DYLAN AMIRIO
THE JAKARTA POST
Jakarta | Fri, July 13, 2018 | 08:49 amSwayed by the tunes: Seven-piece band Rumput performs at the @America center in Pacific Place Mall, SCBD, South Jakarta. (JP/Adeline Sunarjo)
On the edges of the United States’ eastern Appalachian region sits an unlikely but fitting representation of traditional Indonesian keroncong (folk music).
Hailing from Richmond, Virginia, the Rumput ensemble is a collective of diversely skilled musicians who came together to play the faraway sounds of Indonesian keroncong.
Led by ethnomusicology student Hannah Standiford, Rumput aims to fuse the roots of Appalachian folk music with Indonesian keroncong, a combination that works well on paper but has rarely been tried.
Having studied the art of keroncong herself, Standiford was able to fuse her love for Appalachian folk music and Americana with what she had learned from keroncong. As a result, her voice was able to match that of a traditional Indonesian keroncong singer and retain both the beauty of the song and her voice.
Having studied keroncong music under the Darmasiswa scholarship in Yogyakarta in 2015, Standiford is currently conducting ethnomusicology research on traditional Indonesian music under a Fulbright scholarship in Surakarta, Central Java.
The seven-piece Rumput band is now in the middle of a tour of Java, which is taking them from Jakarta to Semarang, Surabaya in East Java, Surakarta and Bandung in West Java.
The performance itself at the @America center in Pacific Place Mall in South Jakarta was made up of several classic keroncong or regional tunes songs as “Jali-Jali” and “Yen Ing Tawang Ono Lintang” (If There Are Stars in the Sky), along with their main act of combining wayang (shadow puppet) inspired shadow puppetry with classic American folklore and themes.

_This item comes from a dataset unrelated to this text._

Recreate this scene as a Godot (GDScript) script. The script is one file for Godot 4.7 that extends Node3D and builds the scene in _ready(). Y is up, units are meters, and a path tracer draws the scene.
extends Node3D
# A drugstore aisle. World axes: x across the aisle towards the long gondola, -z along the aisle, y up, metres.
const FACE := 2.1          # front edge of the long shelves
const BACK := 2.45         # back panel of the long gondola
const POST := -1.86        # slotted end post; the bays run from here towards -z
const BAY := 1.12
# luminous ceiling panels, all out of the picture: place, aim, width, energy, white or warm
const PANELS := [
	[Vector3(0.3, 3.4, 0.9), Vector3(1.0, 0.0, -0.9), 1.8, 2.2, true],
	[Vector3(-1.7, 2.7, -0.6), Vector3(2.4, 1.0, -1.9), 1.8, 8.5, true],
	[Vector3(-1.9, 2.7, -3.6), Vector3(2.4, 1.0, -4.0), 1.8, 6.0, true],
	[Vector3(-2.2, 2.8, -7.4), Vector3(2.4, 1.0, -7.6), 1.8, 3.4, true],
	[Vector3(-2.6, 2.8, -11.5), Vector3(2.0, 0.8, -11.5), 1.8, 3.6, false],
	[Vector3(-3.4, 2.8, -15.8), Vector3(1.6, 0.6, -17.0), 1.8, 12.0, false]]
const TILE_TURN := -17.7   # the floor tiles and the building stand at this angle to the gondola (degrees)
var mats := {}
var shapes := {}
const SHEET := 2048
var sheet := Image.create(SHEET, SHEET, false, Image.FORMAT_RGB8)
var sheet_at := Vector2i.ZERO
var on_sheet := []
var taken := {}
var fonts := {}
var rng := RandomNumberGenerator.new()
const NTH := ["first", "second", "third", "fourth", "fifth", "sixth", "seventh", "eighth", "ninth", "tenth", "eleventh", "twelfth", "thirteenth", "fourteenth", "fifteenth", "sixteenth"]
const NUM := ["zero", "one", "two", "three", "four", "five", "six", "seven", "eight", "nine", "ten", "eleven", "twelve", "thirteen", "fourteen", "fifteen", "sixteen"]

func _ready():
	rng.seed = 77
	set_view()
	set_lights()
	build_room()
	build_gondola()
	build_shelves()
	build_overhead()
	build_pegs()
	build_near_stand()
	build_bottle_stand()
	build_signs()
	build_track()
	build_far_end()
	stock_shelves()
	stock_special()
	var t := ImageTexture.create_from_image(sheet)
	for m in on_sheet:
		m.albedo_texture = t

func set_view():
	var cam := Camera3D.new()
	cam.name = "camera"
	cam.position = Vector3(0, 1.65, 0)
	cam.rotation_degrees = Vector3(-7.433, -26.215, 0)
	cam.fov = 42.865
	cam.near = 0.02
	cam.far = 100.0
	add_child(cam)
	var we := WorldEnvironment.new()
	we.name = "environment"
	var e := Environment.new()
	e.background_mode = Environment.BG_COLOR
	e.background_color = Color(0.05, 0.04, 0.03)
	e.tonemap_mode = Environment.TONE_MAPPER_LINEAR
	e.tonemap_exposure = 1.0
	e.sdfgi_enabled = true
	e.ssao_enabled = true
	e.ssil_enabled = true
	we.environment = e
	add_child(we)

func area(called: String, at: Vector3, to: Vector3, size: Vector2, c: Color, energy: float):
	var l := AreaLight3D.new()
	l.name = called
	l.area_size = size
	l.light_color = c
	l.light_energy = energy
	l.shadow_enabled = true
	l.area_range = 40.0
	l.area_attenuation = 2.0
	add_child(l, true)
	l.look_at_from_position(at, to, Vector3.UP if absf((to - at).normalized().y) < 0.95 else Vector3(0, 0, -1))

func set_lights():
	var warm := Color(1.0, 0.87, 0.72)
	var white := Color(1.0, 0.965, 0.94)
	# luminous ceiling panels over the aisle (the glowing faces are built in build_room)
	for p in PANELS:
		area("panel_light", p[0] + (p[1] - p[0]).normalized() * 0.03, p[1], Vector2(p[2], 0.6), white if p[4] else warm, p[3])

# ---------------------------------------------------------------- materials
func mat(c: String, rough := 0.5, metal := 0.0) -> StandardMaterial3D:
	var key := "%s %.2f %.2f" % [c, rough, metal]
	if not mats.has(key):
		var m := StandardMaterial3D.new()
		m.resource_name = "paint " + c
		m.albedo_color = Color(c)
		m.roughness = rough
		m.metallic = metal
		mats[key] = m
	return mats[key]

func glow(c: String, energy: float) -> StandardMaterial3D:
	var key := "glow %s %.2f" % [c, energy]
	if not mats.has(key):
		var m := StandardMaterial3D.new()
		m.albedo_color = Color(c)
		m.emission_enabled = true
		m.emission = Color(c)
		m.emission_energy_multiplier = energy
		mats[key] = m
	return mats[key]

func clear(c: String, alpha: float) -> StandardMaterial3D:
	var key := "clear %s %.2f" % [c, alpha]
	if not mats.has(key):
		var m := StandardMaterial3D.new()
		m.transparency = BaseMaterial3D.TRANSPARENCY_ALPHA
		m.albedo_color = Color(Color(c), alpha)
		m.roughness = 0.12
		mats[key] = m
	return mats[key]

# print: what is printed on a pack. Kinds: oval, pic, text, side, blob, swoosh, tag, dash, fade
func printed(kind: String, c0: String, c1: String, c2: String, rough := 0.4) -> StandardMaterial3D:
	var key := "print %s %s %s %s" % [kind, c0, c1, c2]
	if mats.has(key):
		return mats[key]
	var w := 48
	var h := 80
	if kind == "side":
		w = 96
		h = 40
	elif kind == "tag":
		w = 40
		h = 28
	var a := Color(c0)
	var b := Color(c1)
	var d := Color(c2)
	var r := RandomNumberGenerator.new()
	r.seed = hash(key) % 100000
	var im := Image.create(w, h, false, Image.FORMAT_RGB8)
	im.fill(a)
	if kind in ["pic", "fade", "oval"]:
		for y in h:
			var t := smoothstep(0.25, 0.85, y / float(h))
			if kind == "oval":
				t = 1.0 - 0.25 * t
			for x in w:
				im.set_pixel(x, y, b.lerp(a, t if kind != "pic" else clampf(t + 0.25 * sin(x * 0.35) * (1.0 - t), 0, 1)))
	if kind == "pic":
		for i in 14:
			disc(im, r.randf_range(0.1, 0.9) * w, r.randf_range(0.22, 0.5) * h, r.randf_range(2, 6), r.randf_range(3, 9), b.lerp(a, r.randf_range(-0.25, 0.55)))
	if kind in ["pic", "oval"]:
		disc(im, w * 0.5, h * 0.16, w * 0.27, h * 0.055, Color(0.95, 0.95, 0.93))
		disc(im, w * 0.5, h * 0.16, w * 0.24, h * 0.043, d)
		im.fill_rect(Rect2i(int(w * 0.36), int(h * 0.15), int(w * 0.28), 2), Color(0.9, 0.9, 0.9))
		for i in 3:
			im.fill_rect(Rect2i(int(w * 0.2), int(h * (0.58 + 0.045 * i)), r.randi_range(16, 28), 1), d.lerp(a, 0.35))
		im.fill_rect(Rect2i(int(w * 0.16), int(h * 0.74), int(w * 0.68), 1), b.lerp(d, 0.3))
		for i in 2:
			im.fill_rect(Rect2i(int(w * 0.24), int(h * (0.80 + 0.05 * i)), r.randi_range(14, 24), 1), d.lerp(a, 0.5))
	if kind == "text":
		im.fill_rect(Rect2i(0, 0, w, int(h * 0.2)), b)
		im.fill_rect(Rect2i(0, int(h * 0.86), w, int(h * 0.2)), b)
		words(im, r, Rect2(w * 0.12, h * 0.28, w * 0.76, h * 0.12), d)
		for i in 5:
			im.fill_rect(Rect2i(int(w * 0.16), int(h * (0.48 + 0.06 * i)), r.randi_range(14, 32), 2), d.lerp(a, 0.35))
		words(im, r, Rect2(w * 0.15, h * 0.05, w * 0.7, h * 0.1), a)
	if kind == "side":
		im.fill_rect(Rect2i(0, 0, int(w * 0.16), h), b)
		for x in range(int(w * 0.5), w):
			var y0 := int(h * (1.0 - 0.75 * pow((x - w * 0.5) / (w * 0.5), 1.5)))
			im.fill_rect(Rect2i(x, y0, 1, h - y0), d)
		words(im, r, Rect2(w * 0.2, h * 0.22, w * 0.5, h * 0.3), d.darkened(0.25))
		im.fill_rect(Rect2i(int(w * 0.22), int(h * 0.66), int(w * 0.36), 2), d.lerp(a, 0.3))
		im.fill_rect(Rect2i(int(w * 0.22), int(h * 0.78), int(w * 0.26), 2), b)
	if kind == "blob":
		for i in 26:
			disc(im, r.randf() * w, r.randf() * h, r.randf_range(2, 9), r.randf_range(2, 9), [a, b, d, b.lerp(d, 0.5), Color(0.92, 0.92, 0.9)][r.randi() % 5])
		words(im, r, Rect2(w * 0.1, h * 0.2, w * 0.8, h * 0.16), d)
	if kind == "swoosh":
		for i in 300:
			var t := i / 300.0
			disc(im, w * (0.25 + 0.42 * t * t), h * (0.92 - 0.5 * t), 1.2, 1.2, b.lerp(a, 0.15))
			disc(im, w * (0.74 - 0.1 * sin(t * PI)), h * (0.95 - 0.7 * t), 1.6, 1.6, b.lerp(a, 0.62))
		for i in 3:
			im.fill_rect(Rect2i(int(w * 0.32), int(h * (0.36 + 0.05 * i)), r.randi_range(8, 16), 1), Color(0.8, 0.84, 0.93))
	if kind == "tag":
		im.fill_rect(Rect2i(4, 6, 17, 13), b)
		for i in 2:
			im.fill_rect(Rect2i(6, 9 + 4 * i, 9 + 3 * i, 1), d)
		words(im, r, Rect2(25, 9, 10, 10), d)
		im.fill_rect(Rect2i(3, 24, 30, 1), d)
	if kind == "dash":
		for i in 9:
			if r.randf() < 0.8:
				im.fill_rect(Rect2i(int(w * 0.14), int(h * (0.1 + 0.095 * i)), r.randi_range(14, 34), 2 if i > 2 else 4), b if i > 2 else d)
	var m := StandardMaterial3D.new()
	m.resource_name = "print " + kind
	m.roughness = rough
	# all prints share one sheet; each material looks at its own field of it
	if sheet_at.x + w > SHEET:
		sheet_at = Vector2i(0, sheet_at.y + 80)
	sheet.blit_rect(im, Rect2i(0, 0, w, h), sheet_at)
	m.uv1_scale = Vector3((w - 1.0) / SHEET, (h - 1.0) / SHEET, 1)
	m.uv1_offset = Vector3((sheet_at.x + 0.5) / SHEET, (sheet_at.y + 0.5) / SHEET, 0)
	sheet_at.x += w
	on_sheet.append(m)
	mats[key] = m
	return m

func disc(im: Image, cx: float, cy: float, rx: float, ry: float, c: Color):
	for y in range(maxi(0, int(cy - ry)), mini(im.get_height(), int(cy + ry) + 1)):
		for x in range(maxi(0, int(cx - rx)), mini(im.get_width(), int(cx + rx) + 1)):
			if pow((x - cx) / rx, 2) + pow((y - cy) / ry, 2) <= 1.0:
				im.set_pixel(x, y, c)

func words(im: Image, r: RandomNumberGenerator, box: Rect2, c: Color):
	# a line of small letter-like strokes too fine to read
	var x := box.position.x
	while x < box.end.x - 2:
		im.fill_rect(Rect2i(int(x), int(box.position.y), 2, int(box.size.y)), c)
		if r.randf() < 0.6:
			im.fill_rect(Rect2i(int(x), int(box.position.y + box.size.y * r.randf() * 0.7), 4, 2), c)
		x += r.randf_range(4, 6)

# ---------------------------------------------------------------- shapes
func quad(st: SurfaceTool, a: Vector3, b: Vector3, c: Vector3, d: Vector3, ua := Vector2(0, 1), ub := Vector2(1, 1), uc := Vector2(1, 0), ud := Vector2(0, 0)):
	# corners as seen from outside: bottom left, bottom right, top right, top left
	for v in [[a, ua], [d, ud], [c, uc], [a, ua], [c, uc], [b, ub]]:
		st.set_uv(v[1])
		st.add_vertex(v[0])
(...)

To do this, the ensemble brought their own “crankie” machine, which operated as a visual projection box fashioned by an illustrated scroll that is wound onto a spool and loaded into the box that serves as the viewing screen. The spool is then hand-cranked (hence the name) by an operator while the story is being told. Imagine it as a wayang screen but with scrolling, moving scenery.
Jack and the Beanstalk, the classic American bedtime story, was the subject of the ensemble’s performance. Delicately, the story was visually conveyed through shadow puppets, employing wayang-style movements and expressions through the brilliant illustrations of visual artist Beth Reid, all to the tune of the band’s original composition.
It was folk music in its proper definition, as scenes mirroring what seems to be a classic Appalachian setting made up of dense, swampy woods and old, grand trees were serenaded by an interesting musical backdrop fusing bluegrass andkeroncong.
In some ways, the sounds that make up both styles are similar and connected, but no one had thought of combining the folk music of two very different countries in order to emphasize that similarity. How did Rumput manage to do so?
Standiford revealed that her first exposure to and interest in Indonesian traditional music was though her friend, Andrew McGraw, a fellow ethnomusicologist at the University of Richmond in Virginia. He was also part of the Rumput ensemble that night.
McGraw had studied Balinese gamelan and founded a free community Gamelan ensemble named the Gamelan Raga Kusuma, which welcomed anyone who was interested in playing.
“[The band members] met through this ensemble and little by little, our interest just grew from there,” Standiford said. “Initially, because I played the Balinese gamelan, it was what I intended to study in Indonesia before expanding it to the art of keroncong.”
Standiford also claimed that only two proper keroncong ensembles currently operate in the US, with Rumput being one of them and the other being the Orkes Pantai Barat based in the University of California, Riverside.
“At least [keroncong] is represented on both sides of the States!” she said.
In the US, Rumput plays mainly small house shows and in universities, mostly around their home town of Richmond. Sometimes, the ensemble gets to play at local bars, which is rather fascinating, considering that one would not really think to find the dulcet, meditative sounds of Indonesian keroncong gracing the atmosphere of a gritty American bar.
“How cool is that, eh?” Standiford commented.
“Oh, some people at the bars say the [keroncong] sounds weird to them, but they mostly still enjoy it. They feel it is very relaxing to them. So, I would say we’re bringing in the good kind of weird.”